Son père feignait également de les avoir oubliées. « Le sombre passé ne lui plaisait pas à visiter, à en juger par le silence dont il accueillait nos questions. Il y répondait seulement quelquefois, d’un ton doux et sérieux : “Bah ! qu’est-ce que cela fait[3] ?” »

On devine le tourment de cet homme affectueux, faible et triste, qui s’entendait reprocher du matin au soir son inaction prolongée, ses démarches inutiles, sa diplomatie maladroite… Que faire ? Comment sortir d’embarras ?… Les cousins des Antilles… Ah ! dès l’instant que Catherine se propose d’avoir recours à eux, d’aller elle-même les solliciter, comme on voit bien, au bord du toit, l’hirondelle combattue par tous ceux que sa menace d’absence étonne et consterne !

Mais c’est pour elle comme une revanche à prendre. Ce que des scrupules excessifs ont fait perdre à la famille du côté de la Hollande et des grands-oncles millionnaires, Catherine se flatte de le rattraper par ailleurs. Et, sa résolution prise, elle n’en démordra plus, quelles que soient les difficultés d’un aussi long voyage pour des gens sans le sou. Ces difficultés, elle ne les envisage même pas. C’est comme un accès de folie qui la porte à l’extrémité de partir à l’aventure avec une fillette de douze ans, en laissant derrière soi un mari et trois autres enfants. Car elle a décidé d’en emmener un, le plus jeune… Pourquoi ? Pour obtenir des cœurs à capter, le maximum de compassion, évidemment. La sainte mère commence à perdre son auréole, le jour où l’enfance de Marceline, prologue de sa vie, se termine par ce coup de foudre.
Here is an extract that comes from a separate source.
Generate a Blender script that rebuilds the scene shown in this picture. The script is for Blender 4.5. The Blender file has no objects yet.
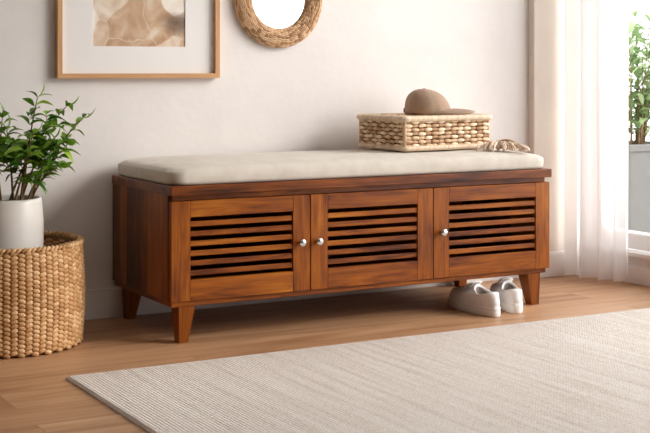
import bpy, bmesh, math, random
from mathutils import Vector, Matrix, noise
random.seed(7)
PI = math.pi
C = bpy.context.scene.collection
sc = bpy.context.scene

# ------------------------------------------------------------------ helpers
def link(o, parent=None):
    C.objects.link(o)
    if parent is not None:
        o.parent = parent
    return o

def tag(o, label=None, cat=None, group=None, kind=None):
    if label: o['label'] = label
    if cat: o['category'] = cat
    if group: o['group'] = group
    if kind: o['kind'] = kind
    return o

def thing(name, label, cat, loc=(0, 0, 0), rz=0.0, group=None):
    o = bpy.data.objects.new(name, None)
    o.empty_display_size = .05
    o.location = loc; o.rotation_euler = (0, 0, rz)
    C.objects.link(o)
    return tag(o, label, cat, group)

class MB:
    """collects geometry for ONE mesh, with grain coordinates and a tone per piece"""
    def __init__(s):
        s.v = []; s.f = []; s.g = []; s.t = []
    def add(s, vs, fs, gc=None, tone=.5):
        n = len(s.v)
        s.v += [tuple(p) for p in vs]
        s.f += [tuple(i + n for i in f) for f in fs]
        s.g += [tuple(p) for p in (gc if gc is not None else vs)]
        s.t += [tone] * len(vs)
    def box(s, a, b, ch=.0015, axis=0, tone=None, fn=None):
        a = Vector(a); b = Vector(b); c = (a + b) / 2; h = (b - a) / 2
        ch = min(ch, min(h) * .9)
        idx = {}; vs = []
        for sx in (-1, 1):
            for sy in (-1, 1):
                for sz in (-1, 1):
                    for ax in range(3):
                        sg = (sx, sy, sz); p = []
                        for k in range(3):
                            p.append(c[k] + sg[k] * (h[k] if k == ax else h[k] - ch))
                        idx[(sx, sy, sz, ax)] = len(vs); vs.append(Vector(p))
        fs = []
        for ax in range(3):
            o1, o2 = [k for k in range(3) if k != ax]
            for s0 in (-1, 1):
                q = []
                for (p1, p2) in ((-1, -1), (1, -1), (1, 1), (-1, 1)):
                    sg = [0, 0, 0]; sg[ax] = s0; sg[o1] = p1; sg[o2] = p2
                    q.append(idx[(*sg, ax)])
                fs.append(q)
            for p1 in (-1, 1):
                for p2 in (-1, 1):
                    A = [0, 0, 0]; A[ax] = -1; A[o1] = p1; A[o2] = p2
                    B = list(A); B[ax] = 1
                    fs.append([idx[(*A, o1)], idx[(*B, o1)], idx[(*B, o2)], idx[(*A, o2)]])
        for sx in (-1, 1):
            for sy in (-1, 1):
                for sz in (-1, 1):
                    fs.append([idx[(sx, sy, sz, k)] for k in range(3)])
        off = Vector((random.uniform(-9, 9), random.uniform(-9, 9), random.uniform(-9, 9)))
        perm = {0: (0, 1, 2), 1: (1, 0, 2), 2: (2, 1, 0)}[axis]
        gc = [Vector((p[perm[0]], p[perm[1]], p[perm[2]])) + off for p in vs]
        if fn: vs = [fn(p) for p in vs]
        s.add(vs, fs, gc, random.random() if tone is None else tone)
    def tube(s, pts, r, n=8, tone=.5, cap=True):
        pts = [Vector(p) for p in pts]; m = len(pts)
        rs = r if isinstance(r, (list, tuple)) else [r] * m
        vs = []; fs = []
        T = (pts[1] - pts[0]).normalized()
        N = T.orthogonal().normalized()
        for i, p in enumerate(pts):
            T = (pts[min(i + 1, m - 1)] - pts[max(i - 1, 0)]).normalized()
            N = (N - T * N.dot(T)).normalized(); B = T.cross(N)
            for k in range(n):
                a = 2 * PI * k / n
                vs.append(p + (N * math.cos(a) + B * math.sin(a)) * rs[i])
        for i in range(m - 1):
            for k in range(n):
                fs.append((i * n + k, i * n + (k + 1) % n, (i + 1) * n + (k + 1) % n, (i + 1) * n + k))
        if cap:
            fs.append(tuple(range(n))[::-1]); fs.append(tuple((m - 1) * n + k for k in range(n)))
        s.add(vs, fs, None, tone)
    def lathe(s, prof, n=48, c=(0, 0, 0), tone=.5, close=False):
        vs = []; fs = []; m = len(prof)
        for (r, z) in prof:
            for k in range(n):
                a = 2 * PI * k / n
                vs.append((c[0] + r * math.cos(a), c[1] + r * math.sin(a), c[2] + z))
        for i in range(m - 1):
            for k in range(n):
                fs.append((i * n + k, i * n + (k + 1) % n, (i + 1) * n + (k + 1) % n, (i + 1) * n + k))
        fs.append(tuple(range(n))[::-1]); fs.append(tuple((m - 1) * n + k for k in range(n)))
        s.add(vs, fs, None, tone)
    def blob(s, c, t, n, b, tone=None, nu=8, nv=4):
        """soft strand bump: half-axis vectors t (long), n (outward), b (side)"""
        c = Vector(c); vs = [c - t]; fs = []
        for i in range(1, nv + 1):
            a = PI * i / (nv + 1)
            # squarer than an ellipsoid so that neighbouring strands meet
            ct = -math.cos(a); st = math.sin(a) ** .6
            for k in range(nu):
                p = 2 * PI * k / nu
                vs.append(c + t * ct + n * (st * math.cos(p)) + b * (st * math.sin(p)))
        vs.append(c + t); L = len(vs) - 1
        for k in range(nu):
            fs.append((0, 1 + (k + 1) % nu, 1 + k)); fs.append((L, L - nu + k, L - nu + (k + 1) % nu))
        for i in range(nv - 1):
            for k in range(nu):
                a0 = 1 + i * nu
                fs.append((a0 + k, a0 + (k + 1) % nu, a0 + nu + (k + 1) % nu, a0 + nu + k))
        s.add(vs, fs, None, random.random() if tone is None else tone)
    def build(s, name, m, parent=None, smooth=False, loc=None, rz=None):
        me = bpy.data.meshes.new(name)
        me.from_pydata(s.v, [], s.f); me.update()
        bm = bmesh.new(); bm.from_mesh(me)
        bmesh.ops.recalc_face_normals(bm, faces=bm.faces); bm.to_mesh(me); bm.free()
        a = me.attributes.new('gc', 'FLOAT_VECTOR', 'POINT')
        a.data.foreach_set('vector', [x for p in s.g for x in p])
        a = me.attributes.new('tone', 'FLOAT', 'POINT'); a.data.foreach_set('value', s.t)
        if smooth: me.polygons.foreach_set('use_smooth', [True] * len(me.polygons))
        me.materials.append(m)
        o = bpy.data.objects.new(name, me); link(o, parent)
        if loc: o.location = loc
        if rz is not None: o.rotation_euler = (0, 0, rz)
        return o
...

  1. Le patard valait cinq liards. Quatre liards équivalaient à un sou de la monnaie d’aujourd’hui.
  2. C’est une chance que n’eut pas le Pauvre Pierre, autre peinture destinée à l’hôpital Saint-Louis et probablement offerte par les Valmore, en 1839, à Victor Cousin, pour s’acquitter envers lui. Qu’est-elle devenue ?
  3. Albums de Douai. Notes manuscrites de Mme Valmore.